I’m currently thinking that a solution might involve managing a dictionary of scene-specific “properties” (which are given default values in a project-wide parent dictionary, then optionally overridden one by one in a scene-specific child dictionary). The dictionary would, unfortunately, have to be a parameter in order to allow library functions to reference things defined below. Something like this:

library.mcp says:
       (def default-values (dict "prop1" 123.0 "prop2" 456.0))
       (defparam scene-values)
       (def scene-values default-values)
then library functions say:
       (def myfunc (+ (get-scene-value "prop1") (get-scene-value "prop2")))
and the scene looks like this:
(execfile "/project/library.mcp")
(set scene-values (dict default-values "prop2" 789.0))
(def foo (myfunc))

Tiled image input

I went ahead and added tiled image input to interp, in order to make the ROAM terrain generator more efficient. It was a little easier than I thought – about a full day’s work, although a substantial portion of that was me adding tiling support to my custom EXR loader, which I ended up not using in favor of good old LibTIFF. (mainly because EXR does not support 16-bit or 8-bit integer channels, which I need for storing terrain heights and colors efficiently). Luckily I didn’t need to write a tiling utility, because PRMan ships with one called “tiffcopy.”

Combined with parallel processing, terrain generation times have gone down significantly, from about 60 seconds to 15 seconds for a decent-quality full-res shot now (shadingrate = 5). The tiled image input did not speed things up much by itself, but it greatly reduced memory usage, which allowed me to run more concurrent threads. My laptop has only 4GB of RAM and could only run 6 threads before, now it’s up to 8. That’s where most of the speed-up came from.

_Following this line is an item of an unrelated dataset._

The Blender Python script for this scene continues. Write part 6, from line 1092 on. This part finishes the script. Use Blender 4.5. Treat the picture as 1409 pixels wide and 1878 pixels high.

I realized that my ROAM generator has very bad locality in its texture lookups. This is hindering further texture-related efficiency gains. Unlike a REYES renderer, which marches across finely-tessellated surface, the ROAM generator jumps all over the place. It starts with planet-scale triangles and alternates between them as it subdivides the world more and more finely. Delaying vertex evaluation and sorting batches in lat/lon space has helped, and it’s probably worth looking more in this direction in the future.

I also haven’t gotten as far as estimating filter sizes and performing actual mip-mapping yet. Reducing the total number of texels touched is likely to give more speed-ups.